Wednesday, December 30, 2009

love you like your brothers

My Dearest Jeremiah,


I felt so inadequate as a mum moments ago. I thought about your brothers and how I have not loved them deeply enough. When the thought of you came to my mind, I began to fear I may not be able to cope. How lack of faith I was!

Tears began to flow down as I felt helpless but crying aloud to Jesus to help me. Coincidentally, I opened the mailbox and received a Christmas card from Baby River who reminded me he is looking forward to see and play with you. His card also reminded me to live each day with meaning, truth and faith. He also affirmed me that I was brave and strong .

I have never thought of myself that way. All I ever wanted to do is to love you like your brothers. But O how little our Love is compared to Our Dear Precious Savior who so willingly given up his life for us, the unworthy sinners.

My dear Jesus, pour out that spirit you have within me as I embrace what is to come without fear. Help me to be a good mum and a loving wife to my beloved husband. I thank you for all the Graces showered on my family and rejoice in your goodness ,mercy and faithfulness.
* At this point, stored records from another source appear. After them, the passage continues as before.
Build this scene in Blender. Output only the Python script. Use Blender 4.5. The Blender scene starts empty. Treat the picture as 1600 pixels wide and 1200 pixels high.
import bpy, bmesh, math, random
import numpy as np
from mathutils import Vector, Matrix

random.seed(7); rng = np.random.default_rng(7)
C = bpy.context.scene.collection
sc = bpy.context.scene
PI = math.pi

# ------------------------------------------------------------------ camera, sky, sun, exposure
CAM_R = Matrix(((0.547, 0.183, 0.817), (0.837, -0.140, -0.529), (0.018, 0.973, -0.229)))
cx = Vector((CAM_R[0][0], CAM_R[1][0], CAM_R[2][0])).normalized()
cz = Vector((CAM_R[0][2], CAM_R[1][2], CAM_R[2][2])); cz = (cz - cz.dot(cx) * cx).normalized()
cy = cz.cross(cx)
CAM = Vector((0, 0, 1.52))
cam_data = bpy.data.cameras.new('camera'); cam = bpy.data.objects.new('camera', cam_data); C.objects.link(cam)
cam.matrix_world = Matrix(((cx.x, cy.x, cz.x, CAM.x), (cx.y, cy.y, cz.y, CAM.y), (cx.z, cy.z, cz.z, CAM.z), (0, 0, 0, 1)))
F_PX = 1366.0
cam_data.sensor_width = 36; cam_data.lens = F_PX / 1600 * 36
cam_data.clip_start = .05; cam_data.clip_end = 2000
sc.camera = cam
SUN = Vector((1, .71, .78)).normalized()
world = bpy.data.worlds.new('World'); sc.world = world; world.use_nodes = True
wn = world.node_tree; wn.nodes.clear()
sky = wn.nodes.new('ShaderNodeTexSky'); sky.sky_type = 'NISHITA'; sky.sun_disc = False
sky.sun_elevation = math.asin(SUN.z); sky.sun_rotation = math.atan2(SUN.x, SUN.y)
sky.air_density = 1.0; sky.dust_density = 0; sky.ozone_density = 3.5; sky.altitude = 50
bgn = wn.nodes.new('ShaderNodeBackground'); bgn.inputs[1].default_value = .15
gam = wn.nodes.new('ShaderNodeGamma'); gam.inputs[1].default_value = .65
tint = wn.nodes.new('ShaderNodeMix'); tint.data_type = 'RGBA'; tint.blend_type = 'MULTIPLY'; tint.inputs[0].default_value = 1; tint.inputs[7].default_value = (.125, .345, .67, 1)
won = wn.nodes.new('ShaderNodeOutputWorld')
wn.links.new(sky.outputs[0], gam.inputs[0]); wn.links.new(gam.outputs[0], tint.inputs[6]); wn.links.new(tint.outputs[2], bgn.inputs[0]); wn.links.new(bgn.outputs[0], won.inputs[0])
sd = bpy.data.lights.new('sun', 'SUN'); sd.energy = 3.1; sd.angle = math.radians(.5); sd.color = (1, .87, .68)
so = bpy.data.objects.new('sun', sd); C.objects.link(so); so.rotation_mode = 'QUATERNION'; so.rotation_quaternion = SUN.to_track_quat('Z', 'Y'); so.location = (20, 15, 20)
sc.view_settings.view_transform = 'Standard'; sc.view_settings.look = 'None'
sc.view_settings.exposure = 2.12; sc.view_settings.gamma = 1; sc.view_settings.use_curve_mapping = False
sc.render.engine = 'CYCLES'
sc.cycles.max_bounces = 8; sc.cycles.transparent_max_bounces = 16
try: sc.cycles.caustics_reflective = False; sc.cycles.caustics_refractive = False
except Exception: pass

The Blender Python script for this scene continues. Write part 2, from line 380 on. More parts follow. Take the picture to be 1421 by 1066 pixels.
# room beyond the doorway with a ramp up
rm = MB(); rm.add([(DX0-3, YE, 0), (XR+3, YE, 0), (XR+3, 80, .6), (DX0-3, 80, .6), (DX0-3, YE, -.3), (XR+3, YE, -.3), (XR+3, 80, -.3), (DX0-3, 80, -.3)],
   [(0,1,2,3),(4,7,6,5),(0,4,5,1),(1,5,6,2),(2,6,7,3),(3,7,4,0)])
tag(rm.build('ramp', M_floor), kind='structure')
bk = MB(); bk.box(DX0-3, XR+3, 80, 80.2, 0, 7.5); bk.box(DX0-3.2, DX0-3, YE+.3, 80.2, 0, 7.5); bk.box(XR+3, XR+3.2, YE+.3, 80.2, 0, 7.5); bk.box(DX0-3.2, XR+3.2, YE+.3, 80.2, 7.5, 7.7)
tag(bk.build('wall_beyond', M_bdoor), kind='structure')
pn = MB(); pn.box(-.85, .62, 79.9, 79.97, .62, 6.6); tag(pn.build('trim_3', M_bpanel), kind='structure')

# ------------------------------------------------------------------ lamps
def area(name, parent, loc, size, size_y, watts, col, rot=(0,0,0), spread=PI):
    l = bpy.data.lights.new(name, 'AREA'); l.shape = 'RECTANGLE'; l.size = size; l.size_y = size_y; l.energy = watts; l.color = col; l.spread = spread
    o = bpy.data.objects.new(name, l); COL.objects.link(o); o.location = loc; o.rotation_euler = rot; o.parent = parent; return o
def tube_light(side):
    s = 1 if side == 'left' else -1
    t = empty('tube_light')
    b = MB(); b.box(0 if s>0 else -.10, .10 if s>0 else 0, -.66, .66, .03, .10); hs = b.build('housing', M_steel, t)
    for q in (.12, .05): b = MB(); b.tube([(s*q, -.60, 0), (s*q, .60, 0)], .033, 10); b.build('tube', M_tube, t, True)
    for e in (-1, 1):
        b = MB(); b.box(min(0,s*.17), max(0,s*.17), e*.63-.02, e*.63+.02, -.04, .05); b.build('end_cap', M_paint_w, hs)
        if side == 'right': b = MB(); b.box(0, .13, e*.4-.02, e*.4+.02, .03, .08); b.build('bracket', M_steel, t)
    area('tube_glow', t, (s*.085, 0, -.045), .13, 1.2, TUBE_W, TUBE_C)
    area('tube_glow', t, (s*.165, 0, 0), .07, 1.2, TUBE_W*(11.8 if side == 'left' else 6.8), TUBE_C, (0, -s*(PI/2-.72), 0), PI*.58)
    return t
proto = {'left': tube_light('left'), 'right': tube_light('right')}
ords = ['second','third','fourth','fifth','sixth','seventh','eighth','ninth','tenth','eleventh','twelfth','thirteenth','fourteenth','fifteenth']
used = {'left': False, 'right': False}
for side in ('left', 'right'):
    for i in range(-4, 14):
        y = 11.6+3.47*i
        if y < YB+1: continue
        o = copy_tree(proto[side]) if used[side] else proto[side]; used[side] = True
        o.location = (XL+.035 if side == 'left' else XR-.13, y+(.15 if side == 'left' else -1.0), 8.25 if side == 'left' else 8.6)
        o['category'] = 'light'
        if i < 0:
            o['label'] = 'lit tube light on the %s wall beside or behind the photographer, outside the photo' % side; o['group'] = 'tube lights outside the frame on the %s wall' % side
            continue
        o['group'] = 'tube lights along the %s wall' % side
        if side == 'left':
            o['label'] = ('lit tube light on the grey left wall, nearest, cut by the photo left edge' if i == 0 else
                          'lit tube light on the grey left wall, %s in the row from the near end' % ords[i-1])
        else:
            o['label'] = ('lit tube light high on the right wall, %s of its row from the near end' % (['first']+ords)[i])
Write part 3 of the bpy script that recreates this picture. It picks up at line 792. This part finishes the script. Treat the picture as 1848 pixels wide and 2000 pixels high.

Let me be your instrument of LOVE for my family. I am nothing without you. Only you know my heart and my pain. Help me to Trust you with the Little Faith I have. May you grant Jeremiah a life Long and Full to show all how you save!


I rescue all who clings to me , I protect whoever knows my name,

I answer everyone who invokes in me,

I am with them when they are in trouble; I bring them safety and honour.

I give them life long and full,

And show them how I can save.

( Psalm 91:14-16)


I love you and your 2 gaw gaws. You are all made beautifully by Jesus. Super Precious and Super Special.